In 2007 a Chinese Mexican was arrested in the United States in possession of eighty million dollars.

Although the monitoring of money laundering from drug trafficking and other illegal activities is becoming increasing international and more intensive, the results are extremely poor.

The results are also disappointing in the Caribbean and Latin America.

The islands of the Caribbean, which are under heavy pressure from the United States and Europe, have adopted tougher policies.

In Latin America too various countries have introduced more stringent norms to combat money laundering.

The results are not inspiring.

Evaluation of the reports submitted to the inter-governmental organisation combating money laundering in Latin America, Grupo de Accion Financiera de Sudamerica (GAFISUD), shows that numbers of confiscations, arrests and convictions are very low, with the exception of Colombia.

Mafia bosses

The fight against drug trafficking does not mean that no negotiation takes place with the major mafia bosses.

Three years ago the US authorities made a deal with a family which heads a drugs cartel. In autumn 2006, twenty-nine members of the family signed the agreement with the Justice Department:

they confessed, were sentenced to 30 years in prison and paid more than two billion dollars.

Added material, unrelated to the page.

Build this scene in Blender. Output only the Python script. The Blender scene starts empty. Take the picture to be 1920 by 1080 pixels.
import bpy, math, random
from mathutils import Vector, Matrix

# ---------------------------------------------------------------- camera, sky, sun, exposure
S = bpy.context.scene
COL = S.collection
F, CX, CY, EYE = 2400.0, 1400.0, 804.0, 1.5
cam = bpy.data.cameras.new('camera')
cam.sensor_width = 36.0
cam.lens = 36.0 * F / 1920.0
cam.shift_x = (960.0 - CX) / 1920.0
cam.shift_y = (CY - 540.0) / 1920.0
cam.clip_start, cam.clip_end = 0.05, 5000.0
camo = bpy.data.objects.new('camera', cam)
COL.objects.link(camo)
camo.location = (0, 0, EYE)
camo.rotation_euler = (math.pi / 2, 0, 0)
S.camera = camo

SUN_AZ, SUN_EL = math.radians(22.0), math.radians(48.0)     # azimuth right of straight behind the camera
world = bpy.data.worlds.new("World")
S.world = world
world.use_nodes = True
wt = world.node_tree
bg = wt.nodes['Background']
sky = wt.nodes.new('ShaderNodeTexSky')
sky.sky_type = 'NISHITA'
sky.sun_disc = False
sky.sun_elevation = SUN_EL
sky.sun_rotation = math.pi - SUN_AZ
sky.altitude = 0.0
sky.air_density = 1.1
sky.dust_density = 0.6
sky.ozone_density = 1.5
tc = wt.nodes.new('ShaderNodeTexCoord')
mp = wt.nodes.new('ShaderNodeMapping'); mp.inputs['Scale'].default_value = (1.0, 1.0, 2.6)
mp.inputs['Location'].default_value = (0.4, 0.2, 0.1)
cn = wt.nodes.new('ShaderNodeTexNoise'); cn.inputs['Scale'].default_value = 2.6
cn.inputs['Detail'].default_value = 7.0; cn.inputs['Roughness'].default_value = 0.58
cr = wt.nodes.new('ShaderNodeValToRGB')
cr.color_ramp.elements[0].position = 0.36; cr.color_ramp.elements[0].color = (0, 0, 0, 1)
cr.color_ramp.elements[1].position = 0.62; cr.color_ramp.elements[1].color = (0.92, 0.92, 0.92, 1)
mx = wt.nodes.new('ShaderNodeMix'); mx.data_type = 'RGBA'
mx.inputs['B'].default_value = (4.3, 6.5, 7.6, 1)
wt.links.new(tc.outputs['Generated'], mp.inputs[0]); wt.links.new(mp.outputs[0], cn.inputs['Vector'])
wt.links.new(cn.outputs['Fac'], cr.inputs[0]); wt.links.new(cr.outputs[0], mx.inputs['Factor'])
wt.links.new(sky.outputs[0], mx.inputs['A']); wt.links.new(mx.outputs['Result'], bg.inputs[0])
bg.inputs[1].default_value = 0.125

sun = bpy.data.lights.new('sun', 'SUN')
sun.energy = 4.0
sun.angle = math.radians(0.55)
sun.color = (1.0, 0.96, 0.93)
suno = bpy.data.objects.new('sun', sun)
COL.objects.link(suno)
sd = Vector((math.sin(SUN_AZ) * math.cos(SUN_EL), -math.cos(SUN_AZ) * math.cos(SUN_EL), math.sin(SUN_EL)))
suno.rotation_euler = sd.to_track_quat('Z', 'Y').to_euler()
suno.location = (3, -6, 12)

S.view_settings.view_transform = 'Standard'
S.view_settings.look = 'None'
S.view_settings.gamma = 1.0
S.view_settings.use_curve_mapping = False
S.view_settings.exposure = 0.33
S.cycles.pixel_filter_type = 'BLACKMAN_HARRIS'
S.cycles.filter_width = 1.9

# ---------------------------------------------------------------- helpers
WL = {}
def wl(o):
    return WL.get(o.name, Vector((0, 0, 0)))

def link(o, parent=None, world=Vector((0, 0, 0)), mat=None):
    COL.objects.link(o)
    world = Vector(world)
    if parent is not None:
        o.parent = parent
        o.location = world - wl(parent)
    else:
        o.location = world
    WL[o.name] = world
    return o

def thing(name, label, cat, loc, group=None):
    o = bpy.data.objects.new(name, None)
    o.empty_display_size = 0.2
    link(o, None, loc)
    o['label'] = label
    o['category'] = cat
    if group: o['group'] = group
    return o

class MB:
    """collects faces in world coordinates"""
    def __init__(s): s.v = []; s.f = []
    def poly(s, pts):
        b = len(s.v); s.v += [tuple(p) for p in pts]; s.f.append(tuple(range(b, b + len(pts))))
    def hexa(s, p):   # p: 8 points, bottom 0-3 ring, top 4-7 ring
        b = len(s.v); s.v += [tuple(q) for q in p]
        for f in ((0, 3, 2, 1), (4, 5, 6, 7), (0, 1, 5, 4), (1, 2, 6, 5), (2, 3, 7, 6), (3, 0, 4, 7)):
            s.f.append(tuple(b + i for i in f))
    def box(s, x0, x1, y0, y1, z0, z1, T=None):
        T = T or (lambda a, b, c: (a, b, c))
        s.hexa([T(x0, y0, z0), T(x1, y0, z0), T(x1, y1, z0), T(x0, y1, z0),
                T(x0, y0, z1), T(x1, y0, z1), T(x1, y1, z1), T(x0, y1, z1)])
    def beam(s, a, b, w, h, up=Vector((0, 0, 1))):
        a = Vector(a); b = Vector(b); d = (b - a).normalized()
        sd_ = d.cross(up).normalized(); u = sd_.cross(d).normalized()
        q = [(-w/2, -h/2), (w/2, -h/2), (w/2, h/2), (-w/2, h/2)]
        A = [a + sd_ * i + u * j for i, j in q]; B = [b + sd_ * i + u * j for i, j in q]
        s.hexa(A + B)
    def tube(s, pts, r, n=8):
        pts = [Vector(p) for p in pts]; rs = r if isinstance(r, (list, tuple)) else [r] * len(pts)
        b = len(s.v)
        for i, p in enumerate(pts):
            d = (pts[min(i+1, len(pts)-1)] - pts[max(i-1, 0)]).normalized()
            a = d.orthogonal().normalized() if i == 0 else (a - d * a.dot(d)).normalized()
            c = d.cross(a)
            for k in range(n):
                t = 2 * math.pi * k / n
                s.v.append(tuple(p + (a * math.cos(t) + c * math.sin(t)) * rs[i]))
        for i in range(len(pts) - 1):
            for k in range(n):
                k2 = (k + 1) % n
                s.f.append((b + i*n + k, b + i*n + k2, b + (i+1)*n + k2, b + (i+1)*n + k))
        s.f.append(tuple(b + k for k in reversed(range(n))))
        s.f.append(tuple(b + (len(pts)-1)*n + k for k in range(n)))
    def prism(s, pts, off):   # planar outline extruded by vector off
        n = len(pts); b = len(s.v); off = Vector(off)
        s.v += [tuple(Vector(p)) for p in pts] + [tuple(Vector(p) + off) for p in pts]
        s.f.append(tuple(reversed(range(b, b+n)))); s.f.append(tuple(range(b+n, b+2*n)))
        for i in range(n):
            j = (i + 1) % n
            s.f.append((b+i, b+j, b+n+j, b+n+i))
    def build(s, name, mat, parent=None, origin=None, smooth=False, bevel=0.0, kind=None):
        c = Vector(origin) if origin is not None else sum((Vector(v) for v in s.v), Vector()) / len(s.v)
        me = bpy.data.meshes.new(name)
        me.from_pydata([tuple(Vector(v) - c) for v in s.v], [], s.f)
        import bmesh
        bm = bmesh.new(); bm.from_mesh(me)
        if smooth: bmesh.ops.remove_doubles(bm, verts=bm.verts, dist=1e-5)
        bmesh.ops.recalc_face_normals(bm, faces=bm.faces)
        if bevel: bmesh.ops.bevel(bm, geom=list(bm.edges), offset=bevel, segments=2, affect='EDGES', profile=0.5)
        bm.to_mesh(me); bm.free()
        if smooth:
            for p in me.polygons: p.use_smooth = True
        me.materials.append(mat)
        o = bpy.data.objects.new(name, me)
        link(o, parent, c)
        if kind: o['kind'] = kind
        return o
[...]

In exchange, Washington promised to leave the rest of the family in peace.

It's remarkable that the United States and the rest of the world still continue to insist on a ban on drugs.

This policy has clearly failed, users have been stigmatised, weak states have been further destabilised and national and international mafias have grown stronger.

Moreover, it contributes to the maintenance of an illegal economy from which those in power and the unscrupulous continue to profit.